In terms of the diverse population, our goal by 2022 is to be 30 percent people of color in the U.S. We’re more than two-thirds of the way there.

We are accomplishing this through hiring, but also through training and recruiting horizontally. The person who runs our Southwest business is Hispanic; the person who runs our Miami and Colombia business is Hispanic.

To enhance these efforts, in 2018 we appointed our first Global Chief Diversity and Inclusion Officer, Trisch Smith. Additionally, our Employee Network Groups, such as Edelman Equal (LGBTQ community), Edelman Griot (black community), Edelman Inclusivo (Latino community) and Edelman Forward (veterans and their families), continue to create community, assist in recruitment and inclusion efforts, and inform client programs.

We know we consistently deliver better work for our clients when our teams reflect our communities.

How worried are you about the lack of trust in information and fake news, and what can be done to bring more trust back in news and reporting?

Two things: one, I think that PR firms have to do everything possible to help media report accurately and fairly.

Increasingly, with only half as many reporters in newsrooms today, we have to help educate them, but on both sides of an issue instead of just out and out advocacy.
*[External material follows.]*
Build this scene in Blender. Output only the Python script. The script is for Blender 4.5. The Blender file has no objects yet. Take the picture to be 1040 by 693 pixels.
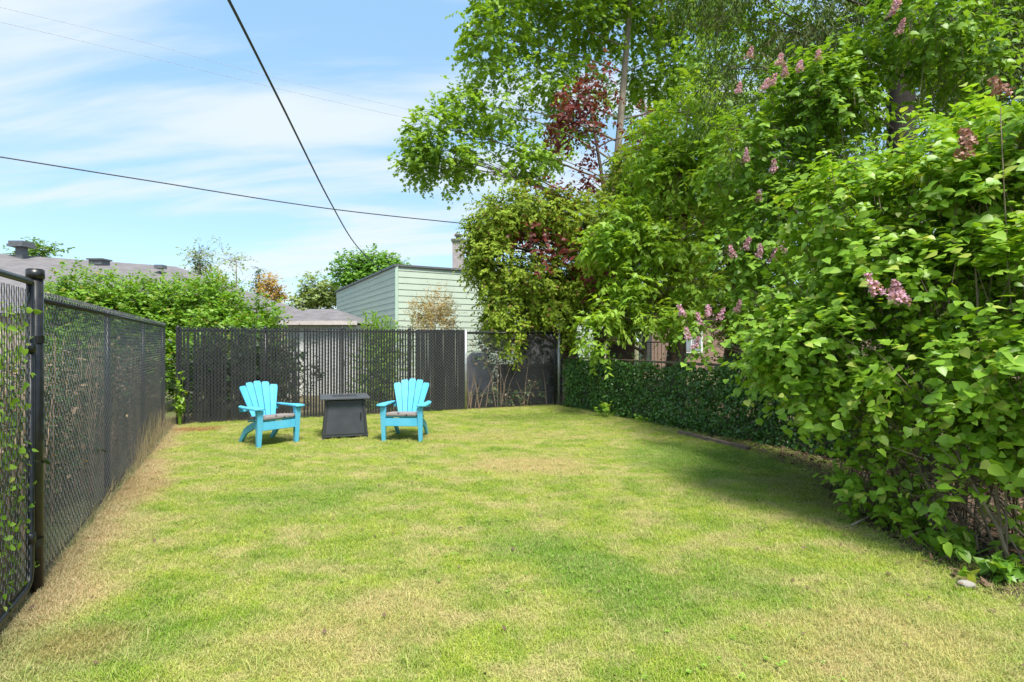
import bpy, math, random
import numpy as np
from mathutils import Vector, Matrix, noise
random.seed(7)
RNG = np.random.default_rng(11)
PI = math.pi
F = 540.0; CX = 520.0; CY = 347.0; H = 1.54

scene = bpy.context.scene
COL = scene.collection

def W(px, py, d):
    """point seen towards (px,py) at depth d"""
    return np.array([(px-CX)/F*d, d, H+(CY-py)/F*d])
def G(px, py):
    d = H*F/(py-CY)
    return np.array([(px-CX)/F*d, d, 0.0])

# ------------------------------------------------------------------ object helpers
def tag(o, label=None, cat=None, group=None, kind=None):
    if label: o['label'] = label
    if cat: o['category'] = cat
    if group: o['group'] = group
    if kind: o['kind'] = kind
    return o
def thing(name, label, cat, loc=(0,0,0), rz=0, group=None):
    o = bpy.data.objects.new(name, None); COL.objects.link(o)
    o.location = loc; o.rotation_euler = (0,0,rz); o.empty_display_size = .2
    return tag(o, label, cat, group)
def link(name, me, mat, parent=None, smooth=False, world=True):
    o = bpy.data.objects.new(name, me); COL.objects.link(o)
    if mat is not None: me.materials.append(mat)
    if smooth:
        me.polygons.foreach_set('use_smooth', [True]*len(me.polygons))
    if parent is not None:
        o.parent = parent
        if world:   # geometry written in world coordinates
            m = Matrix.Translation(parent.location) @ parent.rotation_euler.to_matrix().to_4x4()
            o.matrix_parent_inverse = m.inverted()
    me.update()
    return o
def mesh_np(name, V, Fc, n):
    """V (N,3); Fc (M,n) equal-size faces"""
    me = bpy.data.meshes.new(name)
    V = np.asarray(V, dtype=np.float32); Fc = np.asarray(Fc, dtype=np.int32)
    me.vertices.add(len(V)); me.vertices.foreach_set('co', V.ravel())
    me.loops.add(Fc.size); me.loops.foreach_set('vertex_index', Fc.ravel())
    me.polygons.add(len(Fc))
    me.polygons.foreach_set('loop_start', np.arange(0, Fc.size, n, dtype=np.int32))
    me.update(calc_edges=True)
    return me

class MB:
    def __init__(s): s.v=[]; s.f=[]
    def add(s, vs, fs):
        k=len(s.v); s.v += [tuple(map(float,v)) for v in vs]; s.f += [tuple(i+k for i in f) for f in fs]; return s
    def box(s, c, size, M=None):
        hx,hy,hz=[a/2 for a in size]; vs=[Vector((x,y,z)) for x in(-hx,hx) for y in(-hy,hy) for z in(-hz,hz)]
        if M is not None: vs=[M@v for v in vs]
        vs=[v+Vector(c) for v in vs]
        return s.add(vs,[(0,1,3,2),(4,6,7,5),(0,4,5,1),(2,3,7,6),(0,2,6,4),(1,5,7,3)])
    def hexa(s, b, t):   # 4 bottom, 4 top (ccw from above)
        return s.add(list(b)+list(t), [(3,2,1,0),(4,5,6,7),(0,1,5,4),(1,2,6,5),(2,3,7,6),(3,0,4,7)])
    def tube(s, pts, r, n=8, cap=True):
        pts=[Vector(p) for p in pts]; m=len(pts)
        rs = r if isinstance(r,(list,tuple)) else [r]*m
        vs=[]; fs=[]
        t0=(pts[1]-pts[0]).normalized(); a=t0.orthogonal().normalized()
        for i,p in enumerate(pts):
            t=(pts[min(i+1,m-1)]-pts[max(i-1,0)]).normalized()
            a=(a-t*a.dot(t)).normalized(); b=t.cross(a)
            for k in range(n):
                an=2*PI*k/n; vs.append(p+(a*math.cos(an)+b*math.sin(an))*rs[i])
        for i in range(m-1):
            for k in range(n):
                fs.append((i*n+k,i*n+(k+1)%n,(i+1)*n+(k+1)%n,(i+1)*n+k))
        if cap: fs.append(tuple(range(n))[::-1]); fs.append(tuple(range((m-1)*n,m*n)))
        return s.add(vs,fs)
    def prism(s, outline, y0, y1, M=None):   # outline in xz, extruded along y
        n=len(outline); vs=[Vector((x,y0,z)) for x,z in outline]+[Vector((x,y1,z)) for x,z in outline]
        if M is not None: vs=[M@v for v in vs]
        fs=[tuple(range(n)),tuple(range(2*n-1,n-1,-1))]+[(i,i+n,(i+1)%n+n,(i+1)%n) for i in range(n)]
        return s.add(vs,fs)
    def build(s, name, mat, parent=None, smooth=False, world=True, bevel=0):
        me=bpy.data.meshes.new(name); me.from_pydata(s.v,[],s.f); me.update()
        import bmesh
        bm=bmesh.new(); bm.from_mesh(me); bmesh.ops.recalc_face_normals(bm, faces=bm.faces); bm.to_mesh(me); bm.free()
        o=link(name, me, mat, parent, smooth, world)
        if bevel:
            m=o.modifiers.new('bevel','BEVEL'); m.width=bevel; m.segments=2; m.limit_method='ANGLE'; m.angle_limit=.6
        return o

def sticks_mesh(name, P0, P1, r0, r1, n=3):
    P0=np.asarray(P0,float); P1=np.asarray(P1,float); m=len(P0)
    r0=np.broadcast_to(np.asarray(r0,float),(m,)); r1=np.broadcast_to(np.asarray(r1,float),(m,))
    t=P1-P0; L=np.linalg.norm(t,axis=1,keepdims=True)+1e-9; t=t/L
    ref=np.where(np.abs(t[:,2:3])<.9, np.array([[0,0,1.]]), np.array([[1.,0,0]]))
    a=np.cross(t,ref); a/=np.linalg.norm(a,axis=1,keepdims=True); b=np.cross(t,a)
    V=np.zeros((m,2*n,3))
    for k in range(n):
        an=2*PI*k/n; dv=a*math.cos(an)+b*math.sin(an)
        V[:,k]=P0+dv*r0[:,None]; V[:,n+k]=P1+dv*r1[:,None]
    base=(np.arange(m)*2*n)[:,None]
    fs=[np.concatenate([base+k,base+(k+1)%n,base+n+(k+1)%n,base+n+k],axis=1) for k in range(n)]
    return mesh_np(name, V.reshape(-1,3), np.stack(fs,1).reshape(-1,4), 4)

# ------------------------------------------------------------------ materials
def new_mat(name):
    m=bpy.data.materials.new(name); m.use_nodes=True
    nt=m.node_tree; b=nt.nodes['Principled BSDF']; return m,nt,b
def rgb(c): return (c[0],c[1],c[2],1)
def N(nt, t, **kw):
    n=nt.nodes.new(t)
    for k,v in kw.items(): setattr(n,k,v)
    return n
def mixc(nt, fac, a, b, blend='MIX'):
    n=N(nt,'ShaderNodeMix',data_type='RGBA',blend_type=blend)
    for sock,val in ((n.inputs[0],fac),(n.inputs[6],a),(n.inputs[7],b)):
        if isinstance(val,(int,float)): sock.default_value=val
        elif isinstance(val,tuple): sock.default_value=rgb(val)
        else: nt.links.new(val,sock)
    return n.outputs[2]
def noise_fac(nt, scale, detail=4, lo=.35, hi=.65, coord='Object', rough=.6, stretch=None):
    tc=N(nt,'ShaderNodeNewGeometry').outputs['Position'] if coord=='World' else N(nt,'ShaderNodeTexCoord').outputs[coord]
    if stretch:
        mp=N(nt,'ShaderNodeMapping'); mp.inputs['Scale'].default_value=stretch; nt.links.new(tc,mp.inputs[0]); tc=mp.outputs[0]
    n=N(nt,'ShaderNodeTexNoise'); n.inputs['Scale'].default_value=scale; n.inputs['Detail'].default_value=detail; n.inputs['Roughness'].default_value=rough
    nt.links.new(tc,n.inputs['Vector'])
    r=N(nt,'ShaderNodeMapRange'); r.interpolation_type='SMOOTHSTEP'
    r.inputs[1].default_value=lo; r.inputs[2].default_value=hi
    nt.links.new(n.outputs[0],r.inputs[0]); return r.outputs[0]
def mat_simple(name, c, c2=None, rough=.6, metal=0, scale=8, spec=.5, bump=0, bscale=60, stretch=None):
    m,nt,b=new_mat(name)
    b.inputs['Roughness'].default_value=rough; b.inputs['Metallic'].default_value=metal
    b.inputs['Specular IOR Level'].default_value=spec
    if c2 is None: c2=tuple(x*.8 for x in c)
    col=mixc(nt, noise_fac(nt,scale,5,.3,.7,stretch=stretch), c, c2)
    nt.links.new(col,b.inputs['Base Color'])
    if bump:
        bp=N(nt,'ShaderNodeBump'); bp.inputs['Strength'].default_value=bump; bp.inputs['Distance'].default_value=.01
        nt.links.new(noise_fac(nt,bscale,5,0,1,stretch=stretch),bp.inputs['Height']); nt.links.new(bp.outputs[0],b.inputs['Normal'])
    return m
def mat_leaf(name, c1, c2, c3=None, c3amt=(.5,.75), nscale=1.2, trans=.35, rough=.45, spec=.4, odd=None, oddfrac=.04):
    m,nt,b=new_mat(name)
    geo=N(nt,'ShaderNodeNewGeometry')
    col=mixc(nt, geo.outputs['Random Per Island'], c1, c2)
    if c3: col=mixc(nt, noise_fac(nt,nscale,3,c3amt[0],c3amt[1],coord='World'), col, c3)
    if odd:
        w=N(nt,'ShaderNodeTexWhiteNoise',noise_dimensions='1D'); nt.links.new(geo.outputs['Random Per Island'],w.inputs['W'])
        c=N(nt,'ShaderNodeMath',operation='LESS_THAN'); nt.links.new(w.outputs[0],c.inputs[0]); c.inputs[1].default_value=oddfrac
        col=mixc(nt,c.outputs[0],col,odd)
    nt.links.new(col,b.inputs['Base Color']); b.inputs['Roughness'].default_value=rough; b.inputs['Specular IOR Level'].default_value=spec
    tr=N(nt,'ShaderNodeBsdfTranslucent')
    tc=mixc(nt,1.0,col,(1.25,1.15,.45),'MULTIPLY'); nt.links.new(tc,tr.inputs[0])
    ms=N(nt,'ShaderNodeMixShader'); ms.inputs[0].default_value=trans
    out=nt.nodes['Material Output']
    nt.links.new(b.outputs[0],ms.inputs[1]); nt.links.new(tr.outputs[0],ms.inputs[2]); nt.links.new(ms.outputs[0],out.inputs[0])
    return m

M_wire  = mat_simple('black_vinyl_wire',(.05,.055,.06),(.105,.11,.12),rough=.35,spec=.8,scale=30)
M_black = mat_simple('black_powder_coat',(.010,.010,.011),(.02,.02,.022),rough=.35,spec=.5,scale=20)
M_slat  = mat_simple('black_plastic_slat',(.010,.011,.012),(.022,.024,.024),rough=.5,scale=6,spec=.35)
_nt=M_slat.node_tree; _b=_nt.nodes['Principled BSDF']; _l=_b.inputs['Base Color'].links[0].from_socket
_nt.links.new(mixc(_nt,N(_nt,'ShaderNodeNewGeometry').outputs['Random Per Island'],_l,(.026,.028,.027)),_b.inputs['Base Color'])
M_galv  = mat_simple('galvanised_steel',(.42,.43,.43),(.3,.31,.31),rough=.45,metal=.6,scale=14)
M_cable = mat_simple('cable_sheath',(.03,.03,.034),rough=.5)
M_bark  = mat_simple('grey_brown_bark',(.15,.115,.085),(.07,.055,.045),rough=.9,scale=9,bump=.8,bscale=30,stretch=(1,1,.25))
M_barkd = mat_simple('dark_spruce_bark',(.06,.045,.035),(.028,.022,.018),rough=.95,scale=9,bump=.9,bscale=30,stretch=(1,1,.25))
M_barkp = mat_simple('pale_maple_bark',(.30,.25,.19),(.17,.14,.11),rough=.9,scale=9,bump=.7,bscale=30,stretch=(1,1,.25))
M_barkc = mat_simple('red_brown_cedar_bark',(.13,.08,.055),(.06,.04,.03),rough=.95,scale=9,bump=.9,bscale=24,stretch=(1,1,.12))
M_twig  = mat_simple('lilac_stem',(.22,.17,.11),(.11,.085,.06),rough=.85,scale=10)
M_aqua  = mat_simple('aqua_plastic',(.075,.41,.61),(.11,.46,.65),rough=.5,scale=5,spec=.45)
M_char  = mat_simple('charcoal_steel',(.034,.038,.044),(.046,.05,.058),rough=.45,scale=6,bump=.08,bscale=200)
M_char2 = mat_simple('dark_charcoal_lid',(.03,.032,.036),rough=.5)
M_white = mat_simple('white_painted_panel',(.72,.72,.7),(.6,.6,.58),rough=.6,scale=2)
M_soil  = mat_simple('shade_darkened_bed_soil',(.035,.026,.017),(.07,.05,.03),rough=1,scale=5,bump=.8,bscale=40)  # soil colour darkened to stand for shade under the bushes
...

We’re in our business to support truth and clients will benefit from healthy debate.

At the same time, I’m increasingly telling clients to go directly to the end user of information. Every one of our clients should be its own media company. If we think about the media cloverleaf as mainstream media, digital media, owned media, and social media – owned media, like Walmart.com, needs to be an important channel that provides information on supply chains, sustainability and employment practices. People need to be able to rely on that information, particularly the employees.

Edelman is known for its marquis blue-chip clients and working with some of the largest and most well-known brands. How important is it to work with start-up companies and entrepreneurial companies as well and will you discuss Edelman’s ability to service the whole spectrum of companies?

The Silicon Valley office is our best example of that. We have a dozen or more companies that are a billion or below in revenue and doing new approaches in cloud-based services or other areas.

We also have started a special subsidiary called Revere, like Paul Revere, to work with smaller, domestic clients. Some clients want the global Edelman network; for those that just want U.S., we now have this new subsidiary.

How special is it to be able to work with the third generation of your family when it comes to continuing to build on the Edelman legacy?

When I go to Chicago, I work in my dad’s old office. I see all of the pictures of the campaigns from the past 60 years on the walls. The heritage of this place is so fundamental and what really matters is consistent and decent management. There have only been two CEOs for the past 22 years, and that provides an important stability.

Also, our other top people who have been here 20-plus years are core to our legacy and are woven into the fabric of the firm – they are just as much family as I am.